Muse on ‘Drones’: ‘This is our best album, we haven’t been able to say that for a while’

The band release their seventh studio album in June

Muse frontman Matt Bellamy has labelled the band’s upcoming new album ‘Drones’ as the group’s “best”.

The band release their seventh studio album ‘Drones’ on June 8, their follow-up to 2012’s ‘The 2nd Law’. Speaking to IHeartRadio recently, Bellamy said that he would recommend new listeners of Muse to start with this forthcoming release.

“On the last album [‘The 2nd Law’], we experimented a lot and did a lot that was outside of our genre. We got into electronic music. Now on the album we thought it would be good to go back to a more ‘rock’ sound,” Bellamy said.

“I can say this: this album is our best album,” he added. “I haven’t been able to say that for a while, but this album is our best album – so feel free to start on this one, just don’t worry about the others.”

Watch the video interview in full below.

http://www.youtube.com/watch?v=d8X-GEnj3QM

Matt Bellamy recently spoke about the inspiration behind ‘Drones’ in a new interview, revealing that he was reading the book Predators: The CIA’s Drone War On Al Qaeda by Professor Brian Glyn Williams while writing the album.

“I was shocked. I didn’t know how prolific drone usage has been,” he told Rolling Stone. “I always perceived Obama as an all-around likable guy. But from reading the book, you find out that most mornings he wakes up, has a breakfast and then goes down to the war room and makes what they call ‘kill decisions.’ He makes that decision based on a long chain of intelligence people who, as we all know, can be very unreliable.”

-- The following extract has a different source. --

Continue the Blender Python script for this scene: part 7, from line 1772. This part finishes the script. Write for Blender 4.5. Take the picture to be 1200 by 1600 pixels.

Muse’s new album ‘Drones’: everything we know so far

Bellamy also explains how being able to play every song live was what motivated the band and informed their songwriting. “Our intention was to go back to how we made music in the early stages of our career,” he adds, “when we were more like a standard three-piece rock band with guitar, bass and drums.”

“We probably spent more time in the control room, fiddling with knobs and synths and computers and drum machines than actually playing together as a band. As I look back at the last three albums, each one had progressively less and less songs that we could play live.”